Left Bisbee and my trailer from the past, after watching the finish of
the annual Vuelta de Bisbee bike race. Touched the Mexican border
at Douglas (why are border towns always so skanky?) and flew along flat
open roads through dry green yellow plain land with low lying ranges on
both sides. No sooner than crossing the state line back into New
Mexico did the wind start up again...this time I am prepared.

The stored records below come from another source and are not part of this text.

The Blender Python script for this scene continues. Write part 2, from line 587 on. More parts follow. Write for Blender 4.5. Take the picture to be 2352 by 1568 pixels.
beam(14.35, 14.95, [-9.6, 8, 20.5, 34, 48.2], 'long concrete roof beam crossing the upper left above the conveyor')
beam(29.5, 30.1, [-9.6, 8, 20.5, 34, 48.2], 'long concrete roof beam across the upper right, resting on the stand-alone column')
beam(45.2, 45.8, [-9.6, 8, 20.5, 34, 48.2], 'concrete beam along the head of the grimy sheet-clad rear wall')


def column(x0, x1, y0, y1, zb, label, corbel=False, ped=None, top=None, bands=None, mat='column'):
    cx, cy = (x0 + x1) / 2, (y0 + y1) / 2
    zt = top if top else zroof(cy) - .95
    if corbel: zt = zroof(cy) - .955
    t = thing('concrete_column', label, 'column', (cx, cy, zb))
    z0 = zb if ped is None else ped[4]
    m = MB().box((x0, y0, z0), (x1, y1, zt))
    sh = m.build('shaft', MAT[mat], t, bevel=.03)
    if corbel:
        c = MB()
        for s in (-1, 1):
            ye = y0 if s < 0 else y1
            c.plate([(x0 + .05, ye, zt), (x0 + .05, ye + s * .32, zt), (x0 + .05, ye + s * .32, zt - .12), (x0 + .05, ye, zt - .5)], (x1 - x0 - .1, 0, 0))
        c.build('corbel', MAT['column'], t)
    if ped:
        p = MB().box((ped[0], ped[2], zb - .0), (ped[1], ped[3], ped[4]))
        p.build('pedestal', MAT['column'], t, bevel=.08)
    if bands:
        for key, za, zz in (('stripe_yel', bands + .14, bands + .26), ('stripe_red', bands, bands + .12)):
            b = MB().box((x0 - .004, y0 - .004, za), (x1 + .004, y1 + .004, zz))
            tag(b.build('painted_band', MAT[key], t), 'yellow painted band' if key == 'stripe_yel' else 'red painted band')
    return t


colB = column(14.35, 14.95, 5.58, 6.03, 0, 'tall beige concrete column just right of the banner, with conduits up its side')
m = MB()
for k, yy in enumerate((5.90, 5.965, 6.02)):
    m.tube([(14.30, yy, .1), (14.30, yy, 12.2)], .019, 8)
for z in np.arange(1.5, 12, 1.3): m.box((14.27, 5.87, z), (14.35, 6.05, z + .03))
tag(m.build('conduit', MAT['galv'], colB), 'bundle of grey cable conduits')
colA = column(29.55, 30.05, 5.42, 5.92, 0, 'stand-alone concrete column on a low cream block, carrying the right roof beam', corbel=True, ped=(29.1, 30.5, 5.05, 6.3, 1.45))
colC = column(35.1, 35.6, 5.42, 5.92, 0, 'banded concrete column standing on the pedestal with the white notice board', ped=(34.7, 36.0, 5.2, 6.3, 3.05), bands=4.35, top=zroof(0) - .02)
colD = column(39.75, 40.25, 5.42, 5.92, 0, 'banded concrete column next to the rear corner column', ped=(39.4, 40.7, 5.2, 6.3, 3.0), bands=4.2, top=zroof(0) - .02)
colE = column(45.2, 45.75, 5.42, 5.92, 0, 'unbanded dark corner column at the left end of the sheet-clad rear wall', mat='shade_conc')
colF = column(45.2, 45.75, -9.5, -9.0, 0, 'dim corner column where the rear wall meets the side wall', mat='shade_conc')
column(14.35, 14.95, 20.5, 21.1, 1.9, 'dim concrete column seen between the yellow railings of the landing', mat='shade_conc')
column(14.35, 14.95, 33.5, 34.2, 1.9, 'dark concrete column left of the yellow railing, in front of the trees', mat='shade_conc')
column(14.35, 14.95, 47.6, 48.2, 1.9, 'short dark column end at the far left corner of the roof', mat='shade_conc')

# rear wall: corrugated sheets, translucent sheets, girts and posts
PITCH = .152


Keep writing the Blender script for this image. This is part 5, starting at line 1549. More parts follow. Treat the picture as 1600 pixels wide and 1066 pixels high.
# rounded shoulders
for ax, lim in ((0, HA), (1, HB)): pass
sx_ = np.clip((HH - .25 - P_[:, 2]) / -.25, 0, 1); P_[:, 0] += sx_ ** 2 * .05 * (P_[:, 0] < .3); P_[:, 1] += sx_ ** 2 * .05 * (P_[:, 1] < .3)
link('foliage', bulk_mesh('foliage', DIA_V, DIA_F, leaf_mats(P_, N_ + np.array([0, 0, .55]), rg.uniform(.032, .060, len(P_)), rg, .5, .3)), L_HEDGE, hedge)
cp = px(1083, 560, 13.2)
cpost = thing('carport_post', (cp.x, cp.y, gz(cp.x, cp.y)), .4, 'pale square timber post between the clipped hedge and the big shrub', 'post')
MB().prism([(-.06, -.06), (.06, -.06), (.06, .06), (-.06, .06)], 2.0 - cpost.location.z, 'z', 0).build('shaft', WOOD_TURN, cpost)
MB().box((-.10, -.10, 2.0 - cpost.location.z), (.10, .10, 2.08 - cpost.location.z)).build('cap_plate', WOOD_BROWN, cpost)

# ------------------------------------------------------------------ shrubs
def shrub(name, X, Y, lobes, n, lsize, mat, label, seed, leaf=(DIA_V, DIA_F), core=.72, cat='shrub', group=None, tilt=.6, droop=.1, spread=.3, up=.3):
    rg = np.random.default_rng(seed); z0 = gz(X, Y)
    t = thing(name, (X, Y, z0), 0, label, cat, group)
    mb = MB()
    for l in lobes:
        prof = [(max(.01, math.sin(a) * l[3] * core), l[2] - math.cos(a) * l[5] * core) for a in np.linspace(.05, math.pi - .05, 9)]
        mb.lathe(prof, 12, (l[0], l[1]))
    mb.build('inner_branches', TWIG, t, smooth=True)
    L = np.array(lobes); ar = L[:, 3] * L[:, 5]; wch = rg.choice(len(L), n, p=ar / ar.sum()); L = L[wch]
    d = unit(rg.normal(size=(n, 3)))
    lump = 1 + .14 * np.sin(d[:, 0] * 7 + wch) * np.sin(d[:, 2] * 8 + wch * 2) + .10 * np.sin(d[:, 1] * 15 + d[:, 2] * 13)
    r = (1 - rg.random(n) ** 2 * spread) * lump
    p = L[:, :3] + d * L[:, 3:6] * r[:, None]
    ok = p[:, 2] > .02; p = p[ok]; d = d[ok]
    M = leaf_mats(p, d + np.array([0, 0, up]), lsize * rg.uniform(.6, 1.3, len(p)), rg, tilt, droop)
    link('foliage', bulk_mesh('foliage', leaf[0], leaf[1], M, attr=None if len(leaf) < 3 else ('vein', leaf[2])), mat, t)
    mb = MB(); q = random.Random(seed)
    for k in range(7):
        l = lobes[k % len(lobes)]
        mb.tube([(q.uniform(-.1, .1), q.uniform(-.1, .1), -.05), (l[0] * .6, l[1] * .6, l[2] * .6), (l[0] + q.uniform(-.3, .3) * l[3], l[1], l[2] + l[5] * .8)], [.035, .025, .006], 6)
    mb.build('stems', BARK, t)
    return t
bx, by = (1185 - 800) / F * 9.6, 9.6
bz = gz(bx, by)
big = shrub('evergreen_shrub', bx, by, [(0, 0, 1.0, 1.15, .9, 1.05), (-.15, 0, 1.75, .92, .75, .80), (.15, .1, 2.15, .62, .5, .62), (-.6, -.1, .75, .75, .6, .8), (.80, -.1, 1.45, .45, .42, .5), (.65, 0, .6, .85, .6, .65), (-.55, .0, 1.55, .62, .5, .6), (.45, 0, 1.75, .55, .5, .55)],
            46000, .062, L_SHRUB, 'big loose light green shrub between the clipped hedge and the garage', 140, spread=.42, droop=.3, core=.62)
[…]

Sometime in my past I must have been bad in NM and now the state is
trying to exact its revenge. I have lost count of the number of mini
tornados that i have seen (whirlwinds of dust gathering up great clouds
of red dirt and flinging it half a mile high)...quite impressive until
one tries to do the same to me.
Staying off freeways I zigzagged my way north east up through Silver
City (nasty unimpressive town) and on to Truth Or Consequences. So
(re)named for the 1950's game show that was held there of the same name.
Note to self: just because a place has an interesting sounding
name doesn't mean that it will be so. Apart from a nice setting on
Elephant Butte lake and a fantastic 40's style restaurant with great
seafood (go figure in the middle of Arizona!), the town is not worth a
stop.
Between St Loronzo and T or C I found a new road that is in contention
for best/most fun road, along with the other between Show Low and Globe.
Gorgeous snaking road through mountains crossing the Continental Divide,
through Bear Canyon and around Black Mountain at 9000 feet. Yee hah!